A cell phone tower at dusk.

The Guardian says it has evidence that Saudi Arabia is exploiting a decades-old weakness in the global telecoms network to track the kingdom’s citizens as they travel in the United States.

The publication cited data provided by a whistleblower that suggests Saudi Arabia is engaged in systematic spying by abusing Signalling System No. 7. Better known as SS7, it’s a routing protocol that allows cell phone users to connect seamlessly from carrier to carrier as they travel throughout the world. With little built-in security for carriers to verify one another, SS7 has always posed a potential hole that people with access could exploit to track the real-time location of individual users. SS7 abuse also makes it possible for spies to snoop on calls and text messages. More recently, the threat has grown, in part because the number of companies with access to SS7 has grown from a handful to thousands.

The data provided to The Guardian “suggests that millions of secret tracking requests emanated from Saudi Arabia over a four-month period beginning in November 2019,” an article published on Sunday reported. The requests, which appeared to originate from the kingdom’s three largest mobile phone carriers, sought the US location of Saudi-registered phones.

The unnamed whistleblower said they knew of no legitimate reason for requests of that volume. “There is no explanation, no other technical reason to do this,” The Guardian quoted the source as saying. “Saudi Arabia is weaponizing mobile technologies.”

The whistleblower’s data appears to show Saudi Arabia sending an unnamed major US mobile operator requests for PSI—short for Provide Subscriber Information. Sunday’s report said there were an average of 2.3 million such requests per month for the four months starting in November. The data, The Guardian said, suggests that Saudi Arabian phones were tracked as many as 13 times per hour as their owners carried them about the United States. The Saudi operators also sent separate PSLs. US carriers blocked the requests, indicating that the requests were suspicious.

System-breaking potential

Les Goldsmith, a researcher with Las Vegas security firm ESD, told me the volume reported by The Guardian had the potential to break systems used by the mobile operator being queried.

“Performing so many send subscriber data requests on a carrier could, in fact, result in the carriers’ Visiting Location Register (VLR) or even Home Location Register (HLR) to potentially crash,” he said. “So in essence, excessive tracking by Saudi Arabia could have potentially knocked legitimate users off a US cellular provider as the HLR and VLR reset.”

The Guardian, meanwhile, cited one mobile security expert who reviewed the data and said the requests had the ability to track the owners on a map to within hundreds of meters in a city. Several other experts said the requests indicated systematic spying on the part of Saudi Arabia.

In a statement, AT&T representatives wrote: “We have security controls to block location-tracking messages from roaming partners.” Representatives of T-Mobile and Verizon didn’t respond to a request to comment for this post. It will be updated later if the companies respond.

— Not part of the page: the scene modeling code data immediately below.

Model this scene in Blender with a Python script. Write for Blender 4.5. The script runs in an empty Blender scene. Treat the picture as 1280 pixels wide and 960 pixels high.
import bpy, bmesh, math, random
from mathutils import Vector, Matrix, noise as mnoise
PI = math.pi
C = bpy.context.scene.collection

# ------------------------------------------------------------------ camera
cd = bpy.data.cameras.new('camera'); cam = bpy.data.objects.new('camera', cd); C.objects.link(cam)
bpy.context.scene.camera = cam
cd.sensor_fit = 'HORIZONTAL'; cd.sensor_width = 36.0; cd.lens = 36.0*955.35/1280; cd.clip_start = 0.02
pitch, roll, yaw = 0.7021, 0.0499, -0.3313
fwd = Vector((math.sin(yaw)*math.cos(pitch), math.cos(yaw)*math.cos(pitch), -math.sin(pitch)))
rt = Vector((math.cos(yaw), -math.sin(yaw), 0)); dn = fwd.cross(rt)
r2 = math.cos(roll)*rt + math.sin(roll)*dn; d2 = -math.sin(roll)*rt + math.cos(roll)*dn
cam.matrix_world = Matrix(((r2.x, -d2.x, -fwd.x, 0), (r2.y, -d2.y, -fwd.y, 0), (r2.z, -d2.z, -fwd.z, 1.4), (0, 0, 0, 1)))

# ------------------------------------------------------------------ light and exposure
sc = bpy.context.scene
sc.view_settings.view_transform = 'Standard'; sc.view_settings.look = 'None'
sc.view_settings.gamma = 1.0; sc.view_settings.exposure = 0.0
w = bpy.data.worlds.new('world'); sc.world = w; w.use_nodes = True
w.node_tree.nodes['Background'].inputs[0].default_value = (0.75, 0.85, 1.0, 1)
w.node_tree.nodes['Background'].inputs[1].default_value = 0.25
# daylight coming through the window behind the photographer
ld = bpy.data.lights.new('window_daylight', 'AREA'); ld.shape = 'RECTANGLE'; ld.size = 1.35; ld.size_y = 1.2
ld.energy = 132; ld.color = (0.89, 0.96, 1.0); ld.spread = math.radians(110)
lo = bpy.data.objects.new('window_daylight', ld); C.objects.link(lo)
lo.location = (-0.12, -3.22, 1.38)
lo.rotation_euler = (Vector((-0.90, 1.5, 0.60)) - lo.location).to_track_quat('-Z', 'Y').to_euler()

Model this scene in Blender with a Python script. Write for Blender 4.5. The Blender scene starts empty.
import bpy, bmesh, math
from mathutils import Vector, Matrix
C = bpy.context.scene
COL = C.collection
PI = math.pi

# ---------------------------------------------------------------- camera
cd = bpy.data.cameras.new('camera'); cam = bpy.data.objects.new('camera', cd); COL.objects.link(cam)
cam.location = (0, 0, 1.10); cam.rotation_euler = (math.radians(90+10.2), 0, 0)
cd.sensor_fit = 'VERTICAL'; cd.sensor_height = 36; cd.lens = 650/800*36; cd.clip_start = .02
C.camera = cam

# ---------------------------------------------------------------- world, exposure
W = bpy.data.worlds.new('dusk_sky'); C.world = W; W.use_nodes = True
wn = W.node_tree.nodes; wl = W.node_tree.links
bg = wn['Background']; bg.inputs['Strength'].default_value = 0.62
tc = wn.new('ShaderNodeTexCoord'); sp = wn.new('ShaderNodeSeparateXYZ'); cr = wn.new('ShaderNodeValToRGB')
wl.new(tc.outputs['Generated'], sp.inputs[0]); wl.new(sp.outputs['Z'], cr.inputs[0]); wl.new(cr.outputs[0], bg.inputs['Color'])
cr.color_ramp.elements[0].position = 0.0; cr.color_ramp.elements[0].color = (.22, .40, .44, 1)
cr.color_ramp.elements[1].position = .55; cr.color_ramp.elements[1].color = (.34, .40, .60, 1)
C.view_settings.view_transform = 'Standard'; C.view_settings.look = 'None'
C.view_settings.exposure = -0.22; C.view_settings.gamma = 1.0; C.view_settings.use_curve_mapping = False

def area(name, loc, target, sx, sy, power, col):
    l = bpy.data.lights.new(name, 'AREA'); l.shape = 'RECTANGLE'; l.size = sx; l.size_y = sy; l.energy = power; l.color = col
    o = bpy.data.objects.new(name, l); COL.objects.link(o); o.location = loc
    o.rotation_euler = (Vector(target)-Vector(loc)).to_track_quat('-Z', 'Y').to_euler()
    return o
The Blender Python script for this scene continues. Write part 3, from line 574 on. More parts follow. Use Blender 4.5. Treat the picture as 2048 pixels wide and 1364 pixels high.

SS7 largely works on an honor system, although some carriers are in the process of rolling out measures designed to better lock it down. Given the current way mobile networks operate, there is little cell phone owners can do to prevent tracking through the abuse of SS7. Users can turn off phones to temporarily prevent tracking, but even, then adversaries can learn the location just before the device was turned off and obtain the location when it is later turned on.